Students at String of Pearls’ religious school prepare grape leaves for their snack.
Students at String of Pearls’ religious school prepare grape leaves for their snack.

It is a Monday afternoon at String of Pearls’ religious school, and students curiously watch as their principal, dressed in a robe, headscarf, and dangling earrings, sets up a table with bowls and mixing ingredients.

Rabbi Donna Kirshbaum, clad as the biblical matriarch Sarah, puts out ingredients the students will need to make grape leaves, which relates, at least incidentally, to the life and teachings of the medieval Torah commentator Rashi.

As students arrive, they take turns mixing the herbs, then sing “Hinei Ma Tov” together before splitting into groups according to their grade level assigned to individual classrooms. A tzedaka box sits in the center of the common room.

The one-day-a-week school is not a typical synagogue-based religious school. It meets at the campus of Princeton Day School, while String of Pearls, a Reconstructionist congregation, worships at the Unitarian Universalist Congregation of Princeton.

Its goal is to maximize learning in an admittedly tight time frame.

Sitting down with NJ Jewish News prior to the students’ arrival, Kirshbaum explained how the curriculum of the school, which serves students in first through sixth grade, was revamped this year to address the reality of a “precious two hours a week” for instruction.

She consulted with two rabbis, including one from the Chabad hasidic movement.

Instead of holding holiday observances, such as a model seder, or erecting a school sukka, for example, the congregation shifted the celebrations to community-wide observances.

Classroom time is divided between teaching prayerbook Hebrew and other areas of Jewish instruction. Hebrew study consists of seven core prayer groups that the whole school learns together — the Amida, for example — on age-appropriate levels. Once every three weeks, the students call the voice mail of “Reb Donna,” as she is known, and recite the prayers they have just learned back to her; she then sends them corrections via e-mail.

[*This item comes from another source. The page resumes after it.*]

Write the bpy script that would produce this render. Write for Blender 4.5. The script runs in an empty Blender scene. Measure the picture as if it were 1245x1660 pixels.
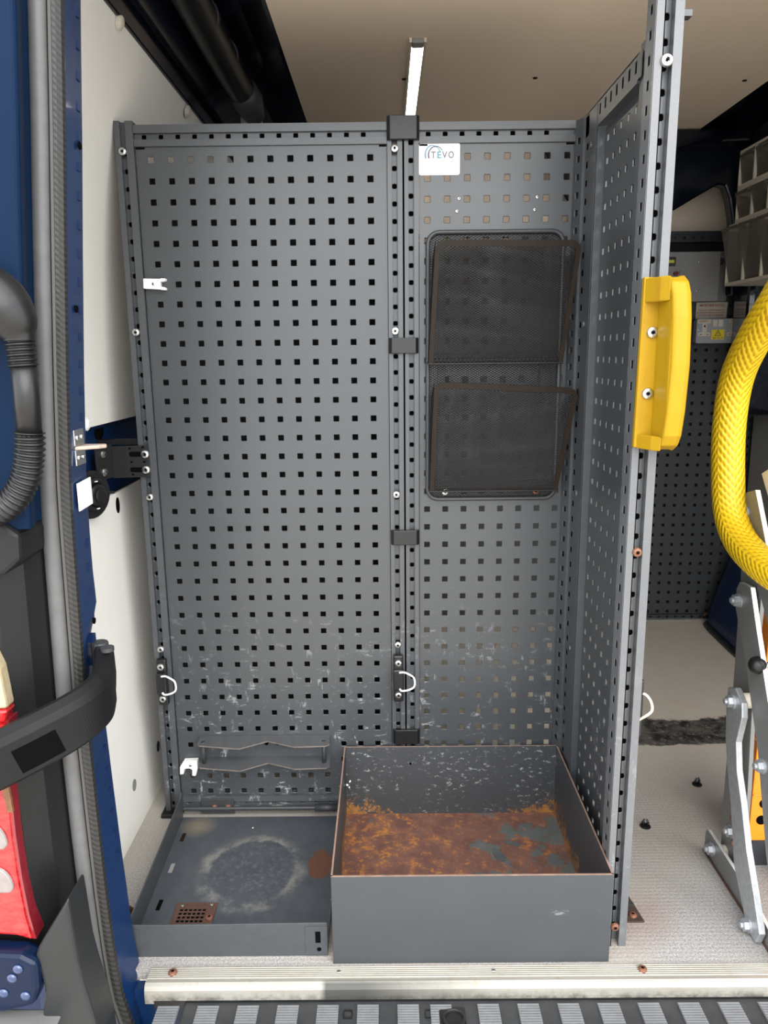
import bpy, math, random
from mathutils import Vector, Matrix
random.seed(4)
SC = bpy.context.scene
COL = SC.collection
PI = math.pi

# ------------------------------------------------------------------ camera
cam_d = bpy.data.cameras.new('camera')
cam = bpy.data.objects.new('camera', cam_d)
COL.objects.link(cam)
cam_d.sensor_fit = 'VERTICAL'
cam_d.sensor_height = 24.0
cam_d.lens = 1231.1 / 1660 * 24.0
cam_d.clip_start = 0.02
_p, _r, _y = -0.206522, 0.0107462, 0.0044434           # pitch, roll, yaw (rad)
_R = Matrix.Rotation(_y, 3, 'Z') @ Matrix.Rotation(_p, 3, 'X') @ Matrix.Rotation(_r, 3, 'Y')
_ax, _fw, _up = _R.col[0], _R.col[1], _R.col[2]
cam.matrix_world = Matrix(((_ax.x, _up.x, -_fw.x, 0.44397), (_ax.y, _up.y, -_fw.y, -1.55168),
                           (_ax.z, _up.z, -_fw.z, 1.02109), (0, 0, 0, 1)))
SC.camera = cam

# ------------------------------------------------------------------ sky, exposure
W = bpy.data.worlds.new('overcast_sky'); SC.world = W
W.use_nodes = True
nt = W.node_tree; nt.nodes.clear()
wo = nt.nodes.new('ShaderNodeOutputWorld'); bg = nt.nodes.new('ShaderNodeBackground')
tc = nt.nodes.new('ShaderNodeTexCoord'); sep = nt.nodes.new('ShaderNodeSeparateXYZ')
ramp = nt.nodes.new('ShaderNodeValToRGB')
ramp.color_ramp.elements[0].position = 0.0; ramp.color_ramp.elements[0].color = (0.80, 0.84, 0.88, 1)
ramp.color_ramp.elements[1].position = 0.7; ramp.color_ramp.elements[1].color = (1.0, 1.03, 1.08, 1)
nt.links.new(tc.outputs['Generated'], sep.inputs[0]); nt.links.new(sep.outputs['Z'], ramp.inputs[0])
nt.links.new(ramp.outputs[0], bg.inputs[0]); nt.links.new(bg.outputs[0], wo.inputs[0])
bg.inputs[1].default_value = 2.1
SC.view_settings.view_transform = 'Standard'
SC.view_settings.look = 'None'
SC.view_settings.gamma = 1
SC.view_settings.use_curve_mapping = False
SC.view_settings.exposure = 0.8
SC.cycles.use_denoising = True
SC.cycles.max_bounces = 8

# soft daylight: the sun behind thin cloud, from behind the camera
sun_d = bpy.data.lights.new('sun', 'SUN'); sun = bpy.data.objects.new('sun', sun_d); COL.objects.link(sun)
sun_d.energy = 2.0; sun_d.angle = math.radians(60); sun_d.color = (1, 0.97, 0.92)
sun.rotation_euler = Vector((-0.25, 0.72, -0.55)).to_track_quat('-Z', 'Y').to_euler()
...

“I see the kids growing in leaps and bounds in their telephone poise,” Kirshbaum said.

Families at the school seem pleased with the changes.

“It’s a great Hebrew school for us,” Julie Zimmerman of Princeton, a parent volunteer, told NJJN. It offers a sense of community, she said, while the kids appreciate the “experiential-type activities and learning.”

Lisa D’Ambrogio, who also lives in Princeton, said she believes the new approach truly maximizes what the students learn. With the call-in system, “they get feedback and they get to demonstrate what they know.”

“The students are actually learning the prayers more quickly this way,” she said. And through this method “they’re retaining a lot more — at least my son is.”

How does Rashi, the 11th-century Torah commentator, fit into all of this? The students go beyond merely reading and reciting p’sukim from the biblical texts, turning to Rashi for further elucidation on its ethical teachings.

“Rashi is so kind and wise and ethical,” as well as being “down to earth,” Kirshbaum said.

When studying passages about Sarah’s name being changed from “Sarai” (my princess) to Sarah, for example, Kirshbaum created an imaginary dialogue between Rashi and his grandson. They discussed the matriarch’s experiences of being an outsider when Abraham has a son with his concubine.

“Rashi” suggests that this experience effectively transforms her into “Sarah,” meaning “everyone’s” princess or mother.

Hands-on activities serve “as a hook” into bringing Torah studies and ethical lessons to life. Students made oil lamps for Hanukka when learning about biblical artifacts.

To illustrate the story of Esau selling his birthright for a pot of stew, the students will grow lentils in the fall right on the campus grounds.

Kirshbaum’s idea for the grape leaves came from the knowledge that Rashi himself experimented with herbs in the Alsace-Lorraine region of France.

“I like to be as authentic as I can be,” said Kirshbaum, who was ordained at the Reconstruction Rabbinical College in 2008.